Tutors of Erdiston Teachers’ Training College with Minister of Education and Human Resource Development, Ronald Jones (sixth left) and Chairman of the Board of Management, Professor Pedro Welch (seventh left ).??(G.Brewster/BGIS)

Teachers must use their humanity to make a difference!

This was acknowledged today by Minister of Education and Human Resource Development, Ronald Jones, as he presented over 80 teachers with certificates for completing the 2012 Introductory Programme of the Erdiston Teachers’ Training College.

"You have the nation in your hands. But you alone can’t carry the burdens of a nation. It is impossible, don’t care how broad your shoulders are, how broad your back is; how much girth you carry as teachers you cannot carry the burdens of the nation alone," Mr. Jones reminded the teachers.

Pointing out that there were some who would argue that teachers should do all, the Education Minister stressed: "But you do all. Teachers do all in their powers and in their capacity to make a difference and sometimes without the kind of help that is necessary; the help of families, of parents, of fathers; of community; of administrators in their many forms and of policymakers."

Reiterating that it called for collaboration, Mr. Jones said, "What you can do is reach out into the homes of your children". He added that regardless of where children came from it was up to teachers to make that difference in preventing them from remaining there. "Too many teachers have contributed to people remaining where they came from," Mr. Jones said adding that children would learn so long as they were taught right from wrong.
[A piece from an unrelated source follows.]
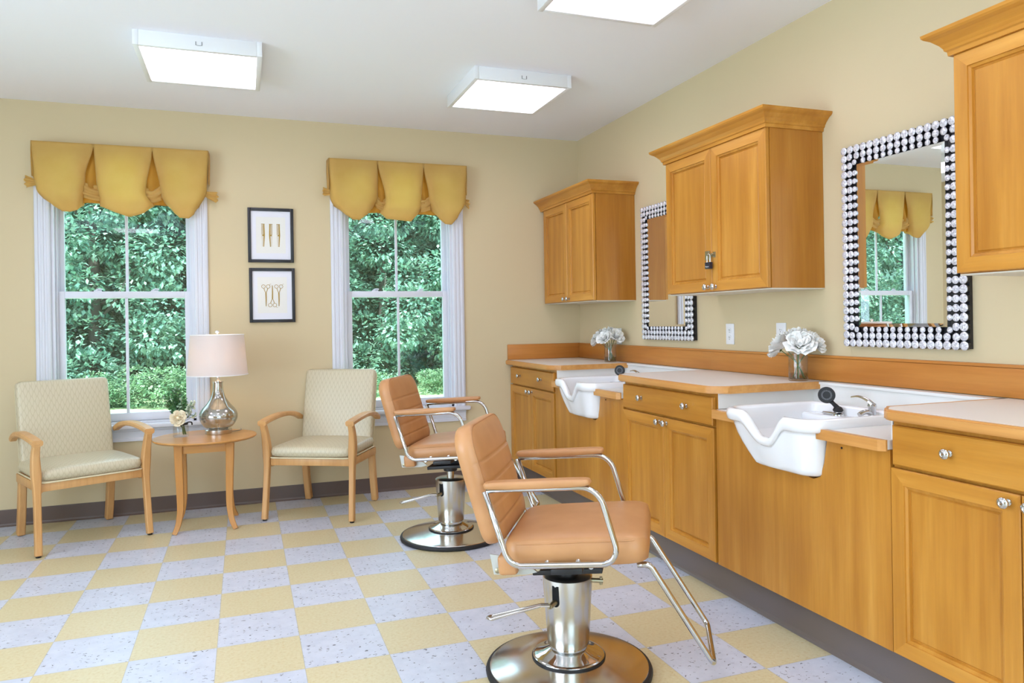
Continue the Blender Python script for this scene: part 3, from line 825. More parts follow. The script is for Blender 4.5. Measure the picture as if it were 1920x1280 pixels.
# hasp on the middle cabinet
ly = .426-.426
bm = BM(); box(bm, (-.006, .012, .164), (.0, .050, .210), .001); box(bm, (-.007, -.018, .180), (-.003, .012, .196), .001)
bm2 = BM(); box(bm2, (-.003, -.035, .174), (0, -.014, .202), .001); tube(bm2, [(-.002, -.03, .188), (-.014, -.03, .188), (-.014, -.02, .188), (-.002, -.02, .188)], .003, 8)
tube(bm, fillet([(-.003, -.010, .186), (-.018, -.010, .186), (-.018, .006, .186), (-.003, .006, .186)], .005), .0025, 8)
o = obj('hasp', bm, brass, wc2, smooth=True); obj('hasp_catch', bm2, brass, wc2, smooth=True)
pl = thing('padlock', 'small black padlock hanging from the hasp of the middle wall cabinet', 'padlock', (2.335, .424, 1.487), 0)
obj('body', box(BM(), (-.010, -.021, 0), (.010, .021, .034), .003), mat('lock_black', (.015, .015, .03), .35), pl, smooth=True)
bm = BM(); tube(bm, fillet([(0, -.013, .03), (0, -.013, .075), (0, .013, .075), (0, .013, .03)], .0128, 8), .0035, 10); obj('shackle', bm, chrome, pl, smooth=True)
text_mesh('maker_mark', 'Master', .0105, mat('mark_white', (.7, .7, .75), .5), pl, (-.0102, 0, .011), (PI/2, 0, -PI/2))

# ------------------------------------------------------------------ shampoo bowls
def bowl_set(yc, lab_b, lab_s, far):
    root = thing('shampoo_bowl', lab_b, 'sink', (2.07, yc, .64), 0, 'white porcelain shampoo bowls')
    N = 120; X0, X1, hy = -.085, .415, .262
    base = fillet([(X0, -hy, 0), (X1, -hy, 0), (X1, hy, 0), (X0, hy, 0)], [.085, .04, .04, .085], 8, closed=True)
    # resample
    P = base+[base[0]]; L = [0]
    for a, b in zip(P, P[1:]): L.append(L[-1]+(b-a).length)
    pts = []
    k = 0
    for i in range(N):
        t = L[-1]*i/N
        while L[k+1] < t: k += 1
        pts.append(P[k].lerp(P[k+1], (t-L[k])/max(1e-9, L[k+1]-L[k])))
    cen = Vector(((X0+X1)/2, 0, 0))
    def ss(t): t = max(0, min(1, t)); return t*t*(3-2*t)
    def dip(p):
        if p.x > X0+.075: return 0
        y = p.y+.022; wdt = .165 if y > 0 else .110
        f = max(0, 1-(p.x-X0)/.075)
        return .090*(1-ss(max(0, abs(y)-.018)/(wdt-.018)))*ss(f*1.4)
    zt = .866
    def ring(off, zf, sx=None):
        out = []
        for p in pts:
            d = cen-p; 
            # inward offset roughly along the rounded rectangle
            ax = (abs(p.x-cen.x)-off)/max(1e-6, abs(p.x-cen.x)) if abs(p.x-cen.x) > off else 0
            ay = (abs(p.y)-off)/max(1e-6, abs(p.y)) if abs(p.y) > off else 0
            x = cen.x+(p.x-cen.x)*(1-off/((X1-X0)/2)); y = p.y*(1-off/hy)
            out.append(Vector((x, y, zf(p)-.64)))
        return out
    rim = lambda dz: (lambda p: zt-dip(p)+dz*(1-3.6*dip(p)))
    rings = []
    # outer body from bottom up
    def body(t):
        # t 0 bottom, 1 top (just under the lip); far side tapers strongly, near side little
        out = []
        for p in pts:
            u = (p.y/hy)
            tp = (1-t)**1.5
            y = p.y*(1-.08)-(.15 if p.y > 0 else -.02)*tp*abs(u)
            x = cen.x+(p.x-cen.x)*(.93-.10*tp)
            top = zt-dip(p)-.046+.16*dip(p); z = .652+(top-.652)*t
            out.append(Vector((x, y, z-.64)))
        return out
    b0 = body(0)
    mid = Vector((cen.x, -.05, .012))
    rings.append([mid+(v-mid)*.80+Vector((0, 0, -.006)) for v in b0]); rings.append([mid+(v-mid)*.93 + Vector((0, 0, 0)) for v in b0])
    for t in (.06, .15, .3, .5, .7, .9, 1.0): rings.append(body(t))
    rings.append(ring(.008, rim(-.049))); rings.append(ring(.0, rim(-.042))); rings.append(ring(-.003, rim(-.024))); rings.append(ring(0, rim(-.006)))
    rings.append(ring(.007, rim(0))); rings.append(ring(.016, rim(.0015))); rings.append(ring(.026, rim(-.002))); rings.append(ring(.032, rim(-.012)))
    inn = lambda f: (lambda p: .700+(zt-dip(p)-.012-.700)*f)
    rings.append(ring(.040, inn(.72))); rings.append(ring(.048, inn(.42))); rings.append(ring(.062, inn(.16))); rings.append(ring(.09, inn(.04))); rings.append(ring(.13, lambda p: .699)); rings.append(ring(.2, lambda p: .694))
    bm = BM(); V = [[bm.verts.new(v) for v in r] for r in rings]
    for a in range(len(V)-1):
        for i in range(N): bm.faces.new((V[a][i], V[a][(i+1) % N], V[a+1][(i+1) % N], V[a+1][i]))
    bm.faces.new(V[0][::-1]); bm.faces.new(V[-1])
    obj('bowl', bm, porcelain, root, smooth='all')
    # raised rear deck inside, drain
    bm = BM(); box(bm, (X1-.105, -hy+.035, .13), (X1-.03, hy-.035, .187), .012, 3); obj('rear_deck', bm, porcelain, root, smooth=True)
    bm = BM(); lathe(bm, [(0, .0555), (.02, .0555), (.026, .058), (.026, .0555)], 20, c=(.12, 0, 0)); obj('drain', bm, chrome, root, smooth=True)
    # faucet
    fx = thing('faucet', lab_s[0], 'faucet', (2.07+.355, yc-.12, .827), 0, 'chrome lever faucets')
    bm = BM(); lathe(bm, [(0, 0), (.022, 0), (.022, .006), (.015, .010), (.0145, .052), (.017, .056), (.015, .066), (0, .068)], 24); obj('body', bm, chrome, fx, smooth=True)
    bm = BM(); pts2 = smoothpath([(0, -.012, .058), (-.01, .012, .078), (-.02, .045, .090), (-.03, .075, .086)], 5)
    sweep(bm, pts2, [(.009, -.003), (.009, .002), (.004, .005), (-.004, .005), (-.009, .002), (-.009, -.003)], scales=[(1.1, 1.6)]+[(1.25-.9*i/len(pts2), 1.4-.8*i/len(pts2)) for i in range(len(pts2)-1)]); obj('lever', bm, chrome, fx, smooth=True)
    bm = BM(); tube(bm, smoothpath([(-.008, 0, .03), (-.04, -.004, .036), (-.07, -.004, .026)], 4), .0095, 12); obj('spout', bm, chrome, fx, smooth=True)
    # hand sprayer
    sp = thing('hand_sprayer', lab_s[1], 'sprayer', (2.07+.352, yc+.055, .827), 0, 'black shampoo sprayers')
    bm = BM(); lathe(bm, [(0, 0), (.025, 0), (.024, .005), (.014, .012), (.013, .026), (0, .028)], 20); box(bm, (-.02, -.01, .0), (.02, .07, .012), .004); obj('holder', bm, chrome, sp, smooth=True)
    bm = BM(); lathe(bm, [(0, .012), (.016, .014), (.021, .022), (.016, .032), (.011, .036), (0, .038)], 20); tube(bm, [(0, 0, .03), (-.015, .012, .05), (-.03, .024, .072)], .010, 12, scales=[1, .8, 1.1]); obj('handle', bm, rubber, sp, smooth=True)
    d = Vector((-.68, -.72, .10)).normalized(); M = Matrix.Translation((-.032, .028, .083)) @ AX(d)
    bm = BM(); lathe(bm, [(0, -.022), (.018, -.02), (.032, -.006), (.034, .006), (.031, .012), (.024, .0125), (.024, .010), (0, .010)], 28, M=M); obj('spray_head', bm, rubber, sp, smooth=True)
    bm = BM()
    for i in range(22):
        a = 2*PI*i/22
        for r_ in (.0165, .020): lathe(bm, [(.0013, .0095), (.0011, .0125), (0, .0128)], 6, c=(r_*math.cos(a), r_*math.sin(a), 0), M=None)
    for v in bm.verts: v.co = M @ v.co
    obj('nozzle_ring', bm, mat('nozzle_grey', (.45, .46, .50), .5), sp)
    return root
bowl_set(1.4065, 'white porcelain shampoo bowl, the farther one, half hidden by a countertop', ('chrome lever faucet on the farther shampoo bowl', 'round black hand sprayer on the farther shampoo bowl'), True)
bowl_set(-.3955, 'white porcelain shampoo bowl with scooped neck rest, the nearer one', ('chrome lever faucet on the nearer shampoo bowl', 'round black hand sprayer standing on the nearer shampoo bowl'), False)

# ------------------------------------------------------------------ mirrors
def stud_mesh(r):
    bm = BM(); h = .021
    prof = [(0, .002), (r*.96, .002), (r*.96, h-.006), (r, h-.006), (r, h-.003), (r*.72, h), (r*.30, h+.0016), (0, h+.0018)]
    lathe(bm, prof, 14, M=AX((-1, 0, 0)), mis=[0, 0, 0, 1, 1, 1, 1]); bmesh.ops.recalc_face_normals(bm, faces=bm.faces[:])
    me = bpy.data.meshes.new('crystal_stud'); bm.to_mesh(me); bm.free(); me.materials.append(black); me.materials.append(crystal); return me
SM = [stud_mesh(.0172), stud_mesh(.0154), stud_mesh(.0122)]
def mirror(yc, label):
    Wm, Hm = .612, .890; root = thing('wall_mirror', label, 'mirror', (WX, yc, 1.100), 0, 'crystal framed wall mirrors')
    bm = BM(); a = .088; d = .016
    for lo, hi in (((-d, -Wm/2+.006, .006), (-.001, -Wm/2+a, Hm-.006)), ((-d, Wm/2-a, .006), (-.001, Wm/2-.006, Hm-.006)), ((-d, -Wm/2+a, .006), (-.001, Wm/2-a, a)), ((-d, -Wm/2+a, Hm-a), (-.001, Wm/2-a, Hm-.006))): box(bm, lo, hi)
    obj('frame_backing', bm, frame_black, root)
    bm = BM(); i = a+.001; bv = .014
    y0, y1, z0, z1 = -Wm/2+i, Wm/2-i, i, Hm-i
    rectloft(bm, [(y0, y1, z0, z1, -.002), (y0, y1, z0, z1, -.030), (y0+bv, y1-bv, z0+bv, z1-bv, -.0325)], 0); obj('mirror_glass', bm, mirror_m, root)
    nc, nr = 17, 25; off = [.0185, .0505, .0775]; px = (Wm-2*off[0])/(nc-1); pz = (Hm-2*off[0])/(nr-1)
    spots = []
    for k in range(3):
        for c in range(k, nc-k):
            y = -Wm/2+off[0]+px*c
            if k and c == k: y = -Wm/2+off[k]
            if k and c == nc-1-k: y = Wm/2-off[k]
            spots += [(k, y, off[k]), (k, y, Hm-off[k])]
        for r_ in range(k+1, nr-1-k):
            z = off[0]+pz*r_
            spots += [(k, -Wm/2+off[k], z), (k, Wm/2-off[k], z)]
    rest = BM()
    for n_, (k, y, z) in enumerate(spots):
        if n_ < 100:
            o = bpy.data.objects.new('crystal_stud', SM[k]); COL.objects.link(o); o.parent = root; o.location = (-d+.001, y, z)
        else:
            tmp = BM(); tmp.from_mesh(SM[k]); bmesh.ops.translate(tmp, verts=tmp.verts[:], vec=(-d+.001, y, z)); me = bpy.data.meshes.new('t'); tmp.to_mesh(me); tmp.free(); rest.from_mesh(me); bpy.data.meshes.remove(me)
    o = obj('crystal_studs', rest, None, root, mats=[black, crystal]); o['kind'] = 'stuff'
    return root
mirror(1.345, 'crystal framed mirror half hidden behind the padlocked wall cabinet')
mirror(-.448, 'crystal framed mirror reflecting a window, between the two nearer wall cabinets')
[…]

"As long as you cater to their humanity; demonstrate love… and regard, they will gravitate towards you. ??Not because you are the best teacher in some discipline [or] in some subject but because they perceive you to be the best human being in the space that you occupy. They will come to you rather than their class teacher, subject teacher, Guidance Counsellor, Pastor or Reverend…" he stated.

Teachers were urged to go back into school and share what was taught, as well as to stay in contact with each other so that they could share, among other things, lesson plans.